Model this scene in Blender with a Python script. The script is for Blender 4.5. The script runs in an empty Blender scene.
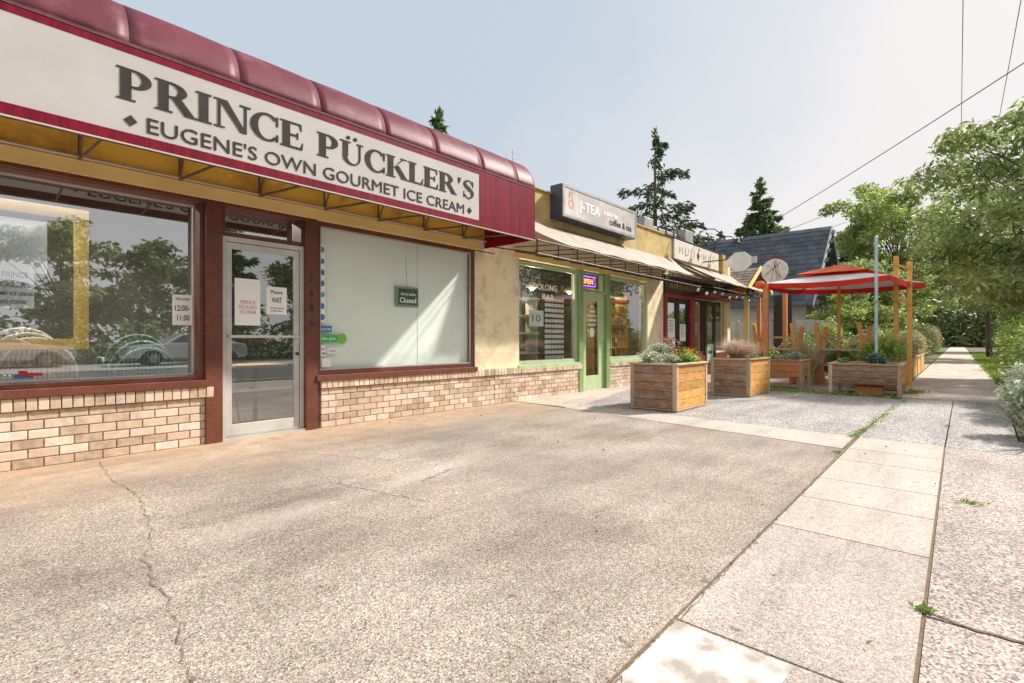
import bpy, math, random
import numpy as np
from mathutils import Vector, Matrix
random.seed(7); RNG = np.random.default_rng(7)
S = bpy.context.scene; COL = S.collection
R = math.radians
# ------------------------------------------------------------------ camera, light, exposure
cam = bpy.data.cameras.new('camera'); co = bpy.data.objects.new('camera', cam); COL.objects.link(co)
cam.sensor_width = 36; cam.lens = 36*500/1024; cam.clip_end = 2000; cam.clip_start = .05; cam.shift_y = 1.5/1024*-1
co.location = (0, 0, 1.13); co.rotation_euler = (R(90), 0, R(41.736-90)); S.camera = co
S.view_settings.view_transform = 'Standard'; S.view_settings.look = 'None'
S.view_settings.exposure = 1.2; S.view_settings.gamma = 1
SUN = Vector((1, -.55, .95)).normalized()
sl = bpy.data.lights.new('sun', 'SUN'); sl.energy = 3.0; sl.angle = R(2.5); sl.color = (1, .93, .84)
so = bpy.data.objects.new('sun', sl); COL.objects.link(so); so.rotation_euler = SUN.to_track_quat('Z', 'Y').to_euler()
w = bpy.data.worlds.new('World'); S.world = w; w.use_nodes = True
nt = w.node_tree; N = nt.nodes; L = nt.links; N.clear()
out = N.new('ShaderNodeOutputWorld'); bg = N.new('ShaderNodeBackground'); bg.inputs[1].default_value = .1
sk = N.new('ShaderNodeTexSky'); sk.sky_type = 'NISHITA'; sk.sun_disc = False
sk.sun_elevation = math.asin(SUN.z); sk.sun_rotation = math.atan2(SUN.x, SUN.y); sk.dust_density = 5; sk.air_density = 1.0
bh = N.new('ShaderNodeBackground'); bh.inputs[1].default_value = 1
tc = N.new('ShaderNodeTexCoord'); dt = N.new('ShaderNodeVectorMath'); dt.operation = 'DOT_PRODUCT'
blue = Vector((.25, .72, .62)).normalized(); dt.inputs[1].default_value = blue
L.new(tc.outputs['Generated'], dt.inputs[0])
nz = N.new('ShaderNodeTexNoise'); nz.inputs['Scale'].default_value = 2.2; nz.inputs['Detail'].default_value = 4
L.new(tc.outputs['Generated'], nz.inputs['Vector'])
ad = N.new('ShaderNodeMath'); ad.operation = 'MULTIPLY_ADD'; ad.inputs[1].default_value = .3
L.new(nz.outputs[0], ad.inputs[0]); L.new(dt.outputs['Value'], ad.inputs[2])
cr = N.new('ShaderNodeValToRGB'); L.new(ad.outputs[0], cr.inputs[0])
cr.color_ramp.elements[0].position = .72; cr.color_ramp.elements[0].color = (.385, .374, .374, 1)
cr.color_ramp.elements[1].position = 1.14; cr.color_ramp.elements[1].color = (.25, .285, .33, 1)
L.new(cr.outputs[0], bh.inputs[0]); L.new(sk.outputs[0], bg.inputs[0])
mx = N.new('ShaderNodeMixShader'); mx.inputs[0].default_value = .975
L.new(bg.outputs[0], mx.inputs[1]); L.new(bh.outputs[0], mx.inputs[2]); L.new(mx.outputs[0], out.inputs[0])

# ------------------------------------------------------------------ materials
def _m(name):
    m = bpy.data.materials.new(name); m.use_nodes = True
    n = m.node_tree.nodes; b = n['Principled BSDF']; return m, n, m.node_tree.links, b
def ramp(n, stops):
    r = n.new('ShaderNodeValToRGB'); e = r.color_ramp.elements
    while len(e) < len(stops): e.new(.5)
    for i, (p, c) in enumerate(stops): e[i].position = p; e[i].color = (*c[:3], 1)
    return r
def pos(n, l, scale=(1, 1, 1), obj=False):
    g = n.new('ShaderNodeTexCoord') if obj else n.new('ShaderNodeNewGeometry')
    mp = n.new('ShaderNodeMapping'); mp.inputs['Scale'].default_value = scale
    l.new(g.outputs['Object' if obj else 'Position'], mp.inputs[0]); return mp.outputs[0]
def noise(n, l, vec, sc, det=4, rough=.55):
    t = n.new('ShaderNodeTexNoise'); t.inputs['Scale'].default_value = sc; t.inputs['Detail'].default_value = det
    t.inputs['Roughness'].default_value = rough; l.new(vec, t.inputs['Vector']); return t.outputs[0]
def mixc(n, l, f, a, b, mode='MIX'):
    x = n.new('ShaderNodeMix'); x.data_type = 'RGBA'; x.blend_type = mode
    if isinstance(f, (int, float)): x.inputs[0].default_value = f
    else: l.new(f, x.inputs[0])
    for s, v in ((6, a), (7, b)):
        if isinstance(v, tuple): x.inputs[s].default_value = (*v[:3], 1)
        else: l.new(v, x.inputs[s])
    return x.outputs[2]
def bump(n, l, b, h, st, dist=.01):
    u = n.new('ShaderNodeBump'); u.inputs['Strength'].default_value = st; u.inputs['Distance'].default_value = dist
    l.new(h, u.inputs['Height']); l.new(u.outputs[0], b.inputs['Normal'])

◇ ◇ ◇

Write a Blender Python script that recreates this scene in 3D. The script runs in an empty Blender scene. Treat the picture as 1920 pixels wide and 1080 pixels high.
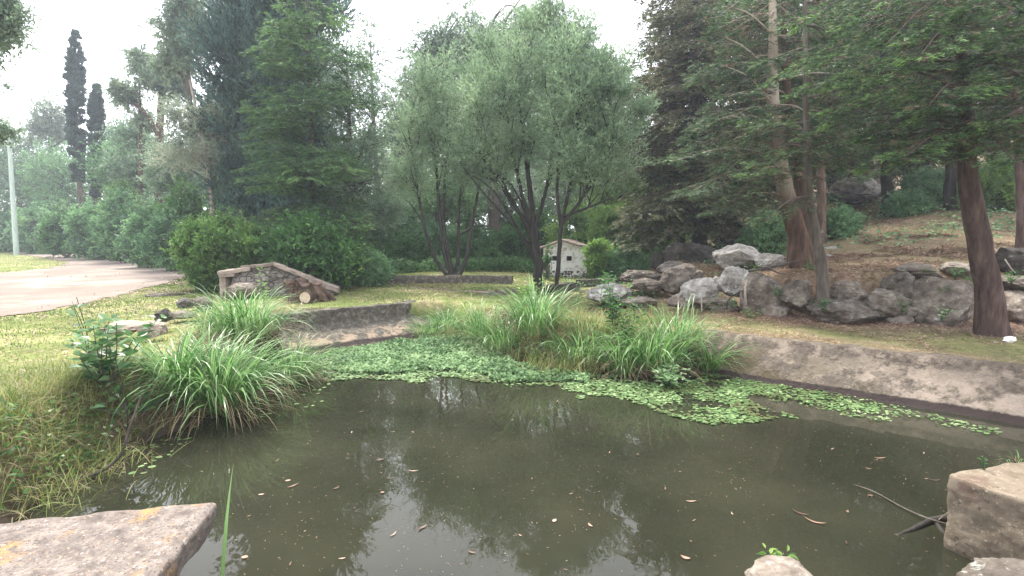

◇ ◇ ◇

_Instruction_
Using the entries above, state how many lines include the word "this", with no other words.

_Answer below_
2